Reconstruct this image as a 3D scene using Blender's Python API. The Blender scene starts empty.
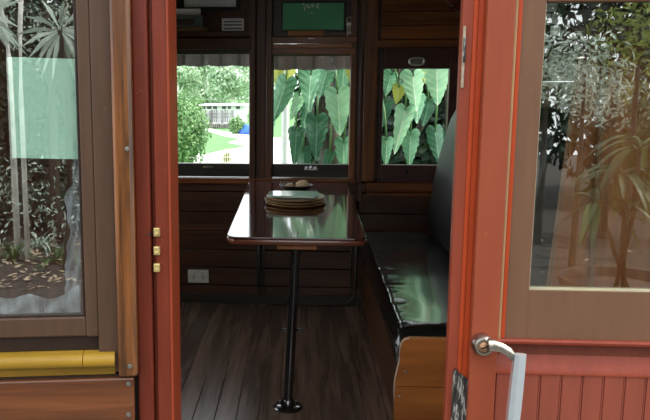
import bpy, bmesh, math, random
from mathutils import Vector as V, Matrix as M

# ------------------------------------------------------------------ camera model
F, CX, CY = 780.0, 240.0, 210.0
PITCH, YAW = math.radians(9.1), math.radians(4.35)
EYE = V((0, 0, 1.4))
F0 = V((-math.sin(YAW), math.cos(YAW), 0)); RT = V((math.cos(YAW), math.sin(YAW), 0)); ZZ = V((0, 0, 1))
FW = math.cos(PITCH)*F0 - math.sin(PITCH)*ZZ
UP = math.sin(PITCH)*F0 + math.cos(PITCH)*ZZ
def ray(u, v): return FW + (u-CX)/F*RT + (CY-v)/F*UP
def at(u, v, Y):
    d = ray(u, v); return EYE + d*(Y/d.y)
def atz(u, v, Z):
    d = ray(u, v); return EYE + d*((Z-EYE.z)/d.z)

S = bpy.context.scene
COL = S.collection
cam = bpy.data.cameras.new('camera'); co = bpy.data.objects.new('camera', cam); COL.objects.link(co)
cam.sensor_fit = 'HORIZONTAL'; cam.sensor_width = 36; cam.lens = F/650*36; cam.shift_x = (325-CX)/650; cam.shift_y = 0
cam.clip_start = 0.05; cam.clip_end = 300
m = M((RT, UP, -FW)).transposed().to_4x4(); m.translation = EYE
co.matrix_world = m
S.camera = co

# ------------------------------------------------------------------ materials
def new_mat(name):
    m = bpy.data.materials.new(name); m.use_nodes = True
    nt = m.node_tree; nt.nodes.clear()
    out = nt.nodes.new('ShaderNodeOutputMaterial')
    return m, nt, out
def N(nt, kind, **kw):
    n = nt.nodes.new(kind)
    for k, v in kw.items():
        if hasattr(n, k): setattr(n, k, v)
    return n
def ramp(nt, fac, stops):
    r = nt.nodes.new('ShaderNodeValToRGB'); e = r.color_ramp.elements
    while len(e) < len(stops): e.new(0.5)
    for i, (p, c) in enumerate(stops):
        e[i].position = p; e[i].color = (*c, 1)
    nt.links.new(fac, r.inputs[0]); return r.outputs[0]
def principled(nt, out, rough=.5, metal=0, spec=.5, coat=0, coat_rough=.05):
    p = nt.nodes.new('ShaderNodeBsdfPrincipled')
    p.inputs['Roughness'].default_value = rough; p.inputs['Metallic'].default_value = metal
    p.inputs['Specular IOR Level'].default_value = spec
    p.inputs['Coat Weight'].default_value = coat; p.inputs['Coat Roughness'].default_value = coat_rough
    nt.links.new(p.outputs[0], out.inputs[0]); return p
def coords(nt, scale, kind='Object', rot=(0, 0, 0)):
    tc = nt.nodes.new('ShaderNodeTexCoord'); mp = nt.nodes.new('ShaderNodeMapping')
    mp.inputs['Scale'].default_value = scale; mp.inputs['Rotation'].default_value = rot
    nt.links.new(tc.outputs[kind], mp.inputs[0]); return mp.outputs[0]
def noise(nt, vec, scale, detail=4, rough=.55, dist=0):
    n = nt.nodes.new('ShaderNodeTexNoise'); n.inputs['Scale'].default_value = scale
    n.inputs['Detail'].default_value = detail; n.inputs['Roughness'].default_value = rough
    n.inputs['Distortion'].default_value = dist
    nt.links.new(vec, n.inputs['Vector']); return n.outputs[0]
def bump(nt, p, h, strength=.2, dist=.002):
    b = nt.nodes.new('ShaderNodeBump'); b.inputs['Strength'].default_value = strength; b.inputs['Distance'].default_value = dist
    nt.links.new(h, b.inputs['Height']); nt.links.new(b.outputs[0], p.inputs['Normal'])
def mul(nt, a, b, mode='MULTIPLY', fac=1.0):
    x = nt.nodes.new('ShaderNodeMix'); x.data_type = 'RGBA'; x.blend_type = mode
    x.inputs[0].default_value = fac
    nt.links.new(a, x.inputs[6])
    if isinstance(b, tuple): x.inputs[7].default_value = (*b, 1)
    else: nt.links.new(b, x.inputs[7])
    return x.outputs[2]
def wood(name, dark, light, axis='x', scale=1.0, rough=.35, coat=0.0, island=0.0, bstr=.15, spec=.5):
    m, nt, out = new_mat(name); p = principled(nt, out, rough, coat=coat, spec=spec)
    long_, cross = 1.6*scale, 28*scale
    sc = {'x': (long_, cross, cross), 'y': (cross, long_, cross), 'z': (cross, cross, long_)}[axis]
    vec = coords(nt, sc)
    n1 = noise(nt, vec, 1.0, 6, .62, .6)
    sc2 = {'x': (.5, 5, 5), 'y': (5, .5, 5), 'z': (5, 5, .5)}[axis]
    n2 = noise(nt, coords(nt, tuple(s*scale for s in sc2)), 1.0, 3, .5, 1.2)
    mid = tuple((a+b)/2 for a, b in zip(dark, light))
    c = ramp(nt, n1, [(.3, dark), (.52, mid), (.72, light)])
    c2 = ramp(nt, n2, [(.3, (.55, .5, .48)), (.65, (1.15, 1.12, 1.1))])
    c = mul(nt, c, c2)
    if island:
        g = nt.nodes.new('ShaderNodeNewGeometry')
        c3 = ramp(nt, g.outputs['Random Per Island'], [(0, (1-island,)*3), (1, (1+island*.4,)*3)])
        c = mul(nt, c, c3)
    nt.links.new(c, p.inputs['Base Color']); bump(nt, p, n1, bstr, .001)
    return m
def paint(name, col, var=.12, rough=.45, chips=None, scale=6, bstr=.12, streak='z', spec=.25):
    m, nt, out = new_mat(name); p = principled(nt, out, rough, spec=spec)
    st = {'z': (6, 6, .8), 'x': (.8, 6, 6), None: (3, 3, 3)}[streak]
    n = noise(nt, coords(nt, st), scale, 5, .6)
    col = tuple(c*k for c, k in zip(col, (.50, .41, .335)))
    lo = tuple(c*(1-var) for c in col); hi = tuple(min(1, c*(1+var)) for c in col)
    c = ramp(nt, n, [(.3, lo), (.7, hi)])
    n2 = noise(nt, coords(nt, (1, 1, 1)), 45, 6, .7)
    if chips:
        k = ramp(nt, n2, [(.70, (0, 0, 0)), (.73, (1, 1, 1))])
        x = nt.nodes.new('ShaderNodeMix'); x.data_type = 'RGBA'
        nt.links.new(k, x.inputs[0]); nt.links.new(c, x.inputs[6]); x.inputs[7].default_value = (*chips, 1); c = x.outputs[2]
    nt.links.new(c, p.inputs['Base Color']); bump(nt, p, n, bstr, .001)
    return m
def plain(name, col, rough=.5, metal=0, var=.1, scale=20, bstr=0.0, spec=.5, coat=0):
    m, nt, out = new_mat(name); p = principled(nt, out, rough, metal, spec, coat)
    n = noise(nt, coords(nt, (1, 1, 1)), scale, 3)
    c = ramp(nt, n, [(.3, tuple(x*(1-var) for x in col)), (.7, tuple(min(1, x*(1+var)) for x in col))])
    nt.links.new(c, p.inputs['Base Color'])
    if bstr: bump(nt, p, n, bstr, .004)
    return m
def glass(name, refl, tint=(1, 1, 1), rough=0.0, dust=0.0):
    m, nt, out = new_mat(name)
    t = nt.nodes.new('ShaderNodeBsdfTransparent'); t.inputs[0].default_value = (*tint, 1)
    g = nt.nodes.new('ShaderNodeBsdfGlossy'); g.inputs['Roughness'].default_value = rough
    x = nt.nodes.new('ShaderNodeMixShader'); x.inputs[0].default_value = refl
    nt.links.new(t.outputs[0], x.inputs[1]); nt.links.new(g.outputs[0], x.inputs[2]); o = x.outputs[0]
    if dust:
        d = nt.nodes.new('ShaderNodeBsdfDiffuse'); d.inputs[0].default_value = (.8, .8, .75, 1)
        n = noise(nt, coords(nt, (1, 1, 1)), 60, 5, .7)
        n2 = noise(nt, coords(nt, (1, 1, 1)), 7, 3, .6)
        k = ramp(nt, n, [(.62, (0, 0, 0)), (.74, (dust*6,)*3)])
        k2 = ramp(nt, n2, [(.5, (0.12,)*3), (.7, (1, 1, 1))])
        kk = mul(nt, k, k2)
        y = nt.nodes.new('ShaderNodeMixShader'); nt.links.new(kk, y.inputs[0])
        nt.links.new(o, y.inputs[1]); nt.links.new(d.outputs[0], y.inputs[2]); o = y.outputs[0]
    nt.links.new(o, out.inputs[0]); return m
def leafy(name, c1, c2, trans=.35, rough=.45, scale=3.0):
    m, nt, out = new_mat(name)
    p = nt.nodes.new('ShaderNodeBsdfPrincipled'); p.inputs['Roughness'].default_value = rough
    t = nt.nodes.new('ShaderNodeBsdfTranslucent'); x = nt.nodes.new('ShaderNodeMixShader'); x.inputs[0].default_value = trans
    g = nt.nodes.new('ShaderNodeNewGeometry')
    c = ramp(nt, g.outputs['Random Per Island'], [(0, c1), (.6, tuple((a+b)/2 for a, b in zip(c1, c2))), (1, c2)])
    n = noise(nt, coords(nt, (1, 1, 1)), scale, 3)
    c = mul(nt, c, ramp(nt, n, [(.3, (.6, .65, .6)), (.7, (1.1, 1.1, 1.1))]))
    nt.links.new(c, p.inputs['Base Color']); nt.links.new(c, t.inputs['Color'])
    nt.links.new(p.outputs[0], x.inputs[1]); nt.links.new(t.outputs[0], x.inputs[2]); nt.links.new(x.outputs[0], out.inputs[0])
    return m
def big_leaf(name, c1, c2, vein, trans=.3):
    """broad leaf with pale midrib and lateral veins; object coords: x half width 0..~.4, z 0..-1"""
    m, nt, out = new_mat(name)
    p = nt.nodes.new('ShaderNodeBsdfPrincipled'); p.inputs['Roughness'].default_value = .33
    t = nt.nodes.new('ShaderNodeBsdfTranslucent'); x = nt.nodes.new('ShaderNodeMixShader'); x.inputs[0].default_value = trans
    tc = nt.nodes.new('ShaderNodeTexCoord'); sp = nt.nodes.new('ShaderNodeSeparateXYZ'); nt.links.new(tc.outputs['Object'], sp.inputs[0])
    def ma(op, a, b=None):
        n = nt.nodes.new('ShaderNodeMath'); n.operation = op
        for i, q in enumerate((a, b)):
            if q is None: continue
            if isinstance(q, (int, float)): n.inputs[i].default_value = q
            else: nt.links.new(q, n.inputs[i])
        return n.outputs[0]
    ax = ma('ABSOLUTE', sp.outputs[0])
    mid = ma('SUBTRACT', 1.0, ma('MULTIPLY', ax, 55.0)); mid = ma('MAXIMUM', mid, 0.0)
    ph = ma('MULTIPLY', ma('ADD', ma('MULTIPLY', sp.outputs[2], 6.0), ma('MULTIPLY', ax, -5.5)), 6.2832)
    lat = ma('POWER', ma('ADD', ma('MULTIPLY', ma('SINE', ph), .5), .5), 14.0)
    v = ma('MINIMUM', ma('ADD', mid, ma('MULTIPLY', lat, .28)), 1.0)
    n = noise(nt, tc.outputs['Object'], 3.0, 3)
    base = ramp(nt, n, [(.3, c1), (.7, c2)])
    mx = nt.nodes.new('ShaderNodeMix'); mx.data_type = 'RGBA'; nt.links.new(v, mx.inputs[0]); nt.links.new(base, mx.inputs[6]); mx.inputs[7].default_value = (*vein, 1)
    c = mx.outputs[2]
    nt.links.new(c, p.inputs['Base Color']); nt.links.new(c, t.inputs['Color'])
    nt.links.new(p.outputs[0], x.inputs[1]); nt.links.new(t.outputs[0], x.inputs[2]); nt.links.new(x.outputs[0], out.inputs[0])
    return m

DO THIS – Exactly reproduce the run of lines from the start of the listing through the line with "S.camera = co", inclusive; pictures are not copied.

RESPONSE TO THE TASK –
Reconstruct this image as a 3D scene using Blender's Python API. The Blender scene starts empty.
import bpy, bmesh, math, random
from mathutils import Vector as V, Matrix as M

# ------------------------------------------------------------------ camera model
F, CX, CY = 780.0, 240.0, 210.0
PITCH, YAW = math.radians(9.1), math.radians(4.35)
EYE = V((0, 0, 1.4))
F0 = V((-math.sin(YAW), math.cos(YAW), 0)); RT = V((math.cos(YAW), math.sin(YAW), 0)); ZZ = V((0, 0, 1))
FW = math.cos(PITCH)*F0 - math.sin(PITCH)*ZZ
UP = math.sin(PITCH)*F0 + math.cos(PITCH)*ZZ
def ray(u, v): return FW + (u-CX)/F*RT + (CY-v)/F*UP
def at(u, v, Y):
    d = ray(u, v); return EYE + d*(Y/d.y)
def atz(u, v, Z):
    d = ray(u, v); return EYE + d*((Z-EYE.z)/d.z)

S = bpy.context.scene
COL = S.collection
cam = bpy.data.cameras.new('camera'); co = bpy.data.objects.new('camera', cam); COL.objects.link(co)
cam.sensor_fit = 'HORIZONTAL'; cam.sensor_width = 36; cam.lens = F/650*36; cam.shift_x = (325-CX)/650; cam.shift_y = 0
cam.clip_start = 0.05; cam.clip_end = 300
m = M((RT, UP, -FW)).transposed().to_4x4(); m.translation = EYE
co.matrix_world = m
S.camera = co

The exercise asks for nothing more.